Your instructions >> Begin with the first line of the listing and quote every line through the one containing "return ((h ^"; give only those lines.

Raw data >>

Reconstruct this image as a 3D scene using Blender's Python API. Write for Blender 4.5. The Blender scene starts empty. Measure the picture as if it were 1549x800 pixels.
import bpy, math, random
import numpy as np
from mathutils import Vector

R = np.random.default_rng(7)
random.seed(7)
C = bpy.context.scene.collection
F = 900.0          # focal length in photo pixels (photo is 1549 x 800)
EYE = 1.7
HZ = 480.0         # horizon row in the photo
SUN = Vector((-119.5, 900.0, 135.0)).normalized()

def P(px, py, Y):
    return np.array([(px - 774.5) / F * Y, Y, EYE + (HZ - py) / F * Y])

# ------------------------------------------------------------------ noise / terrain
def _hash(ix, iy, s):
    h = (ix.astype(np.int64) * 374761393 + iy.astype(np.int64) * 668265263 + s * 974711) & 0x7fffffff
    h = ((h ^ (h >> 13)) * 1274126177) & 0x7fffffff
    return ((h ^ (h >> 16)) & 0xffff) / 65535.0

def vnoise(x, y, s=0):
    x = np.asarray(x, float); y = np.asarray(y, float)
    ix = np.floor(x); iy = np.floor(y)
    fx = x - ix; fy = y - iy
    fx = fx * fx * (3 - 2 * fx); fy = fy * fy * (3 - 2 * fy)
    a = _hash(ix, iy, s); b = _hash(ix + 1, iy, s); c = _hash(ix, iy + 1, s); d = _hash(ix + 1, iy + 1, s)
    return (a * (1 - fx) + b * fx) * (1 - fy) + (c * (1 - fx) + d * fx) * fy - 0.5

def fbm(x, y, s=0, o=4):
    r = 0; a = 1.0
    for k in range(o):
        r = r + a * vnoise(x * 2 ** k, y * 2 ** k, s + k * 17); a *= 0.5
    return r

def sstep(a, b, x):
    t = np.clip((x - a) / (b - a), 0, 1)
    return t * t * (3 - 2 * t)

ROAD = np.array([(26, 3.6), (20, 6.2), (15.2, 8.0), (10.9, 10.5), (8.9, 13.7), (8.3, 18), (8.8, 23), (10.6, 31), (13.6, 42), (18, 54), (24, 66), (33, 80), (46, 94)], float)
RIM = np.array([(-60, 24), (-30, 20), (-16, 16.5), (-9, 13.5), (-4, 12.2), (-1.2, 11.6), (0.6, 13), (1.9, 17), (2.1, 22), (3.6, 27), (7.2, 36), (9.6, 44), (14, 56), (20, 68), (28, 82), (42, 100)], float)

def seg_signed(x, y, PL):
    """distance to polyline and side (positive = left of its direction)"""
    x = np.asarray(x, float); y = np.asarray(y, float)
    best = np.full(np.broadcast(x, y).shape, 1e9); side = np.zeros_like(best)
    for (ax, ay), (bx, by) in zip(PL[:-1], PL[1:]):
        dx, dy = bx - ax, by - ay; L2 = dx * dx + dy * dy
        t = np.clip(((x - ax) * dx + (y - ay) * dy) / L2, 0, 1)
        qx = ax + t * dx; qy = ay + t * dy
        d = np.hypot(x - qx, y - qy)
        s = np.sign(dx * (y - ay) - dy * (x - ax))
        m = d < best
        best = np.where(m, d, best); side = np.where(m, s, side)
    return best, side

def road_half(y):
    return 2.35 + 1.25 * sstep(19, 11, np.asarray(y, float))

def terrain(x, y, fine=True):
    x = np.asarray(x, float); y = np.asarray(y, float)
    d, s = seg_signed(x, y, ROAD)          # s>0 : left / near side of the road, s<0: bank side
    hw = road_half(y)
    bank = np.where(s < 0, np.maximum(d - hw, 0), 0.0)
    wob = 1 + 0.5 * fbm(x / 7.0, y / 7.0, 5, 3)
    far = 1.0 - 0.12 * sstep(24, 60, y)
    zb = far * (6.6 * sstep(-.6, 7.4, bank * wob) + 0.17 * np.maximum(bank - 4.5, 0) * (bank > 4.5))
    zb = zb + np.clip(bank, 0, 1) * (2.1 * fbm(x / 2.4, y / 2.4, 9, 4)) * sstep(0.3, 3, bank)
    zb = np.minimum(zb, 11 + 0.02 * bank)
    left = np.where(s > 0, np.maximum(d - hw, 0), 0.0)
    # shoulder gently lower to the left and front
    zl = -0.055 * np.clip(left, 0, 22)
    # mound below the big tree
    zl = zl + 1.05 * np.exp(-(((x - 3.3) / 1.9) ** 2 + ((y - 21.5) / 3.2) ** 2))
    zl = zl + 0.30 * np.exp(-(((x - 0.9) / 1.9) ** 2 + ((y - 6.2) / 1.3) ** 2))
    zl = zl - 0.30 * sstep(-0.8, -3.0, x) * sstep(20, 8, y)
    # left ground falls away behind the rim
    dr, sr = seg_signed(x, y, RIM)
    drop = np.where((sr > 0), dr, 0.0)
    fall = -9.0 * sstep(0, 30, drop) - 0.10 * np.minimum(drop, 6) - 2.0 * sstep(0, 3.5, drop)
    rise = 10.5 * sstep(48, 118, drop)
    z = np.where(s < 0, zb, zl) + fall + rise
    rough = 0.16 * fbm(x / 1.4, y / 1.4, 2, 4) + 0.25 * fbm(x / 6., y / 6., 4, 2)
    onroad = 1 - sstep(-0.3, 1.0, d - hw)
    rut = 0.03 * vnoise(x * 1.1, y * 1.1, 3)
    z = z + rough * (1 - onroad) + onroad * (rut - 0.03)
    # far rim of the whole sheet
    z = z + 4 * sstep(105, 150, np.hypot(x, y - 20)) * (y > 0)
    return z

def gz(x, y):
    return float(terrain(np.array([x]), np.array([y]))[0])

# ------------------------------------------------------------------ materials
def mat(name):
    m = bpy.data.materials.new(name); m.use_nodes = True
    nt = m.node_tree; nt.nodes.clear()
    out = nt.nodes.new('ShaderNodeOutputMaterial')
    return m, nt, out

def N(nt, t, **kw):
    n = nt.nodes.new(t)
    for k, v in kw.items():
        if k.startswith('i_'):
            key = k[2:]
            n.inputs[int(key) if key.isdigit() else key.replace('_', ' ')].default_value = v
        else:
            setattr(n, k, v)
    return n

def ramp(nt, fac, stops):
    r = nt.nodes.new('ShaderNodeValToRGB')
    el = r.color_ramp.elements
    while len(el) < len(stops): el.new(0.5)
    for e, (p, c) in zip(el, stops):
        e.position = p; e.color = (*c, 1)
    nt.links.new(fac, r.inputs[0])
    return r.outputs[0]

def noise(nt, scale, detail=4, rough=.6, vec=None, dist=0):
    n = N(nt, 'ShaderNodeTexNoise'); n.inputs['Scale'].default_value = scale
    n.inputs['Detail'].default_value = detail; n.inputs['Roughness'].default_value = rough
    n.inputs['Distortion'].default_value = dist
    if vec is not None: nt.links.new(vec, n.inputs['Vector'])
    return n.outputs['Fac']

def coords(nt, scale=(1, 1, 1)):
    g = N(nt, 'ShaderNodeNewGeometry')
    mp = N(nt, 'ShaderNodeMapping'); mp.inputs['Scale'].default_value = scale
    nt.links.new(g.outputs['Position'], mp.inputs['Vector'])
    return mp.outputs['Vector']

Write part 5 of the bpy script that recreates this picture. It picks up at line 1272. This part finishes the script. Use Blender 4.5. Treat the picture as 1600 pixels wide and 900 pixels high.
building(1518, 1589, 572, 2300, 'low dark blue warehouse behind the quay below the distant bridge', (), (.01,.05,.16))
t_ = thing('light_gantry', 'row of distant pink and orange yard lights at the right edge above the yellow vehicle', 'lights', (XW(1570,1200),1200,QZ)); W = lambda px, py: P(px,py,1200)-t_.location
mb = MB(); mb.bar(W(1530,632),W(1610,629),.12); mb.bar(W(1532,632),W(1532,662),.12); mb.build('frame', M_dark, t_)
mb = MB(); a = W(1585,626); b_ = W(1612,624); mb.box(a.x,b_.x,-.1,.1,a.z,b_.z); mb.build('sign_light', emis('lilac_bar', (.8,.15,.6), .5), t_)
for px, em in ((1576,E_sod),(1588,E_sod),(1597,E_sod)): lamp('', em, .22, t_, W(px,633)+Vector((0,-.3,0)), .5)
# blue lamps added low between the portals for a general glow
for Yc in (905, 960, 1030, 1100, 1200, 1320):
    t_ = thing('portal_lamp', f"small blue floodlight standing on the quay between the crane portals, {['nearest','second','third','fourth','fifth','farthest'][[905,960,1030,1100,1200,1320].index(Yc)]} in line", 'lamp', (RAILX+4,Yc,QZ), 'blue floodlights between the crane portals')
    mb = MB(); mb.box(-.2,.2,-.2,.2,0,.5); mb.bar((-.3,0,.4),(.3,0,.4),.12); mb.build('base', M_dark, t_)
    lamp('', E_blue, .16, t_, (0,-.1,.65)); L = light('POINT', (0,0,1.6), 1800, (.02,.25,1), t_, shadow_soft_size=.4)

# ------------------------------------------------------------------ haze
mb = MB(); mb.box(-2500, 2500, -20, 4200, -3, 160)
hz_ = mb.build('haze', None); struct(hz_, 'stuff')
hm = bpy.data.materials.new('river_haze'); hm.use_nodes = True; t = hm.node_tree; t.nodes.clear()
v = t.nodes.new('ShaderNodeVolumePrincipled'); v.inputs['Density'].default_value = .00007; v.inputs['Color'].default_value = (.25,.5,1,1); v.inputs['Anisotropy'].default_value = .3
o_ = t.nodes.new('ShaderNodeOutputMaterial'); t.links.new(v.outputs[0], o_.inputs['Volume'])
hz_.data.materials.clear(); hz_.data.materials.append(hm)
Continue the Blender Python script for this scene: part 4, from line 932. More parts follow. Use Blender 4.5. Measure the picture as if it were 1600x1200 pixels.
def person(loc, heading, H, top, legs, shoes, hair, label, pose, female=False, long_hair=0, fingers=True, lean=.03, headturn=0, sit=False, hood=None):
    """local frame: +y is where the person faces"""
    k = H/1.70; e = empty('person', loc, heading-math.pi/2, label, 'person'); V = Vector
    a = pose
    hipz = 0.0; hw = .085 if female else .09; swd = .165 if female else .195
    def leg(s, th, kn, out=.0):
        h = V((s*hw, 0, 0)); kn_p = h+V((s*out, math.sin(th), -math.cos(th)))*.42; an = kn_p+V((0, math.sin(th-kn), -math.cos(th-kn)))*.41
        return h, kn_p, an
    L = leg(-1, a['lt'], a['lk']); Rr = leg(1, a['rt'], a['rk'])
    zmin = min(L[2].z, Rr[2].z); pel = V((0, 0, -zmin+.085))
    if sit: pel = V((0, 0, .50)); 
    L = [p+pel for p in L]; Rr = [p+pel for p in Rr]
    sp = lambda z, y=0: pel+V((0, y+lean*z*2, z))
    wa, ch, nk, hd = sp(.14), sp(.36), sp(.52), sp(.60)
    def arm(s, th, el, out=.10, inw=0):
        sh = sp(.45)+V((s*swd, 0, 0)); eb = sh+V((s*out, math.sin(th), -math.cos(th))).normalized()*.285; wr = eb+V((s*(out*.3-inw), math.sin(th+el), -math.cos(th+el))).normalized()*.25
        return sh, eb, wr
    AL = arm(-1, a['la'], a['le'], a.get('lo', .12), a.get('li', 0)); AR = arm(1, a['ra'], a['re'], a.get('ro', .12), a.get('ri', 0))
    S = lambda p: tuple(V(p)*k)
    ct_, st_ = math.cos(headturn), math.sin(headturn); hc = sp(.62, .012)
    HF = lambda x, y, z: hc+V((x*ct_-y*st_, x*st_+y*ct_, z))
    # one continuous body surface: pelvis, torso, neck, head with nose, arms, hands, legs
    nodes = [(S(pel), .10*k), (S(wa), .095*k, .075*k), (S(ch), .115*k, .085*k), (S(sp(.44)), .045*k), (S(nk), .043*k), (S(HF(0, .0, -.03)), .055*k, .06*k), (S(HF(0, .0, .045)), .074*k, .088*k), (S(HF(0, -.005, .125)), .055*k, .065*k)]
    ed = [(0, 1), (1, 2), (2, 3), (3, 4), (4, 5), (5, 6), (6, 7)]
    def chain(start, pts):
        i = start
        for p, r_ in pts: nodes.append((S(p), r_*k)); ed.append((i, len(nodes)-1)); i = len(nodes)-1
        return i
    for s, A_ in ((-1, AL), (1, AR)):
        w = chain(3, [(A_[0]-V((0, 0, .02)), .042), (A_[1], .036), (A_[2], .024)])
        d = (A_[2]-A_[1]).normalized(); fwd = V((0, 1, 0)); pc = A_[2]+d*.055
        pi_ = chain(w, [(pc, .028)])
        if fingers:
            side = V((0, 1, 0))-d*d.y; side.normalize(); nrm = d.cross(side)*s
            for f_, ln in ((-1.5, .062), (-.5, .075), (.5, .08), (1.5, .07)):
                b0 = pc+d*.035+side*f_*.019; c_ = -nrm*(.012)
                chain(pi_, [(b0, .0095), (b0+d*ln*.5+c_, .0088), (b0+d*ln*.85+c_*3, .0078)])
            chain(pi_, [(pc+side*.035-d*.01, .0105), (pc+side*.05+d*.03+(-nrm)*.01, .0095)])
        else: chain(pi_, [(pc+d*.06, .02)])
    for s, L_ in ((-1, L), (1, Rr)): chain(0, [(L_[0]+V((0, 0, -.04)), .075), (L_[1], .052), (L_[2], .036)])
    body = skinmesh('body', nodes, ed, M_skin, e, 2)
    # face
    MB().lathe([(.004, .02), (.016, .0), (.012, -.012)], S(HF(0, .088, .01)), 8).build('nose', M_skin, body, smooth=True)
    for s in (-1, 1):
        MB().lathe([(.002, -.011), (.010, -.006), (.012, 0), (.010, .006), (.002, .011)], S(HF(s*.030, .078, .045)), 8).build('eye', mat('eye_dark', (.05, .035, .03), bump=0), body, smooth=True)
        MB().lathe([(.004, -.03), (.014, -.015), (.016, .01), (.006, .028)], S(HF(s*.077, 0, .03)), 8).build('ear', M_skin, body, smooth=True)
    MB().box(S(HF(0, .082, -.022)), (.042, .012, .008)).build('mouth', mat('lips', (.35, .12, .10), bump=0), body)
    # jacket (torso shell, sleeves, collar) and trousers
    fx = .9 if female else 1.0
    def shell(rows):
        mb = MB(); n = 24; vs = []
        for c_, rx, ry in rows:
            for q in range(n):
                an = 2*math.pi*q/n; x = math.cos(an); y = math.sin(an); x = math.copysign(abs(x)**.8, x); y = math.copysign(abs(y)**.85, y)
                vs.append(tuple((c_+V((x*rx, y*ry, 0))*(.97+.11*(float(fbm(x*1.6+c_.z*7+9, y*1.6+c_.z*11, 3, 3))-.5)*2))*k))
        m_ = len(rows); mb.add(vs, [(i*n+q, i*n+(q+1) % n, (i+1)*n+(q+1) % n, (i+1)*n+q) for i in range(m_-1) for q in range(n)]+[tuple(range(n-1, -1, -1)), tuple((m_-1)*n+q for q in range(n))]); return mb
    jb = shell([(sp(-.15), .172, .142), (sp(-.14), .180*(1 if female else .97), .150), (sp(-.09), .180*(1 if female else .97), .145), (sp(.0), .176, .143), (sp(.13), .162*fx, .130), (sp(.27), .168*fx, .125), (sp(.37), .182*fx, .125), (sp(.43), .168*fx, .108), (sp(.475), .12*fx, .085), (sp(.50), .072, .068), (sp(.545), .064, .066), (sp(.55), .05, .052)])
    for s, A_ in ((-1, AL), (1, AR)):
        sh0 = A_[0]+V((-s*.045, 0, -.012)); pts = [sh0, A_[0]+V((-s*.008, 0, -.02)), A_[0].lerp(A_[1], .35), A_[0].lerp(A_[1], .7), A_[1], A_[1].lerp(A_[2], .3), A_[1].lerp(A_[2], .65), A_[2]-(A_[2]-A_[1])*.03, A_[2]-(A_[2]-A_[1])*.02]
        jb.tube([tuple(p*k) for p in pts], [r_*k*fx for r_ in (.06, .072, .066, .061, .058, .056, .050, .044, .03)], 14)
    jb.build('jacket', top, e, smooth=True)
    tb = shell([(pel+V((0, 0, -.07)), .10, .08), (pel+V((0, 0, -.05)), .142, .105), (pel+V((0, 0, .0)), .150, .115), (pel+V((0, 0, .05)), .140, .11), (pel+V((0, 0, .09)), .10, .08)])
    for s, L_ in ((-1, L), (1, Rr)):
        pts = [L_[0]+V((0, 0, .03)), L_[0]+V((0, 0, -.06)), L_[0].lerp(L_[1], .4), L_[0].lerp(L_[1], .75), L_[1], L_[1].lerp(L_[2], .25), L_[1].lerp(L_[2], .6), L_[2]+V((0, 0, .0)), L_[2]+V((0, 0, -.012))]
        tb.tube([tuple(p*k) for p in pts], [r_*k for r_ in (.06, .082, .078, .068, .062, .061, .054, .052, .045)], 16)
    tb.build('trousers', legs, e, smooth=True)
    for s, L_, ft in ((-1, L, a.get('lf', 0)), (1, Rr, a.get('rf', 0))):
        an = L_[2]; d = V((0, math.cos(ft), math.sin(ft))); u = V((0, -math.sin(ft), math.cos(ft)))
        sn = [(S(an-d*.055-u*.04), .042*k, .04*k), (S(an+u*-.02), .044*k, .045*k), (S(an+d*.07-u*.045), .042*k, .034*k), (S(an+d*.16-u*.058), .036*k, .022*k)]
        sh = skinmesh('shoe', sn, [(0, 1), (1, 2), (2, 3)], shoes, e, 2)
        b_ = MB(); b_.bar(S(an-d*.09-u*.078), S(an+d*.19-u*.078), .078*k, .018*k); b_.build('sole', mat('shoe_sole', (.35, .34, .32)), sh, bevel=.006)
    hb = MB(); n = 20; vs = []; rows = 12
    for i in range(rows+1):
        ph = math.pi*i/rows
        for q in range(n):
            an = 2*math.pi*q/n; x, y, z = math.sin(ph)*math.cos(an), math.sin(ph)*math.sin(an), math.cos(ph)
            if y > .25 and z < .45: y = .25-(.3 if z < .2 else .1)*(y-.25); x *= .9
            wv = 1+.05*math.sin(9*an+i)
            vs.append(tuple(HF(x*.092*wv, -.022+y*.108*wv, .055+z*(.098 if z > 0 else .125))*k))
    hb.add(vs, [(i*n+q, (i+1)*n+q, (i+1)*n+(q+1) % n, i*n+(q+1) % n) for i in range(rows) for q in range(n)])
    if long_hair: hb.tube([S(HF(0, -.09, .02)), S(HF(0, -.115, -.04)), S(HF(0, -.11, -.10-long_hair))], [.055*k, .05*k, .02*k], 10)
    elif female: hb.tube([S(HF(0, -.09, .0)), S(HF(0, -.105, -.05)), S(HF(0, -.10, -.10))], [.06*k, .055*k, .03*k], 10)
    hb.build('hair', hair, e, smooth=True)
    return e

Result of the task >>
Reconstruct this image as a 3D scene using Blender's Python API. Write for Blender 4.5. The Blender scene starts empty. Measure the picture as if it were 1549x800 pixels.
import bpy, math, random
import numpy as np
from mathutils import Vector

R = np.random.default_rng(7)
random.seed(7)
C = bpy.context.scene.collection
F = 900.0          # focal length in photo pixels (photo is 1549 x 800)
EYE = 1.7
HZ = 480.0         # horizon row in the photo
SUN = Vector((-119.5, 900.0, 135.0)).normalized()

def P(px, py, Y):
    return np.array([(px - 774.5) / F * Y, Y, EYE + (HZ - py) / F * Y])

# ------------------------------------------------------------------ noise / terrain
def _hash(ix, iy, s):
    h = (ix.astype(np.int64) * 374761393 + iy.astype(np.int64) * 668265263 + s * 974711) & 0x7fffffff
    h = ((h ^ (h >> 13)) * 1274126177) & 0x7fffffff
    return ((h ^ (h >> 16)) & 0xffff) / 65535.0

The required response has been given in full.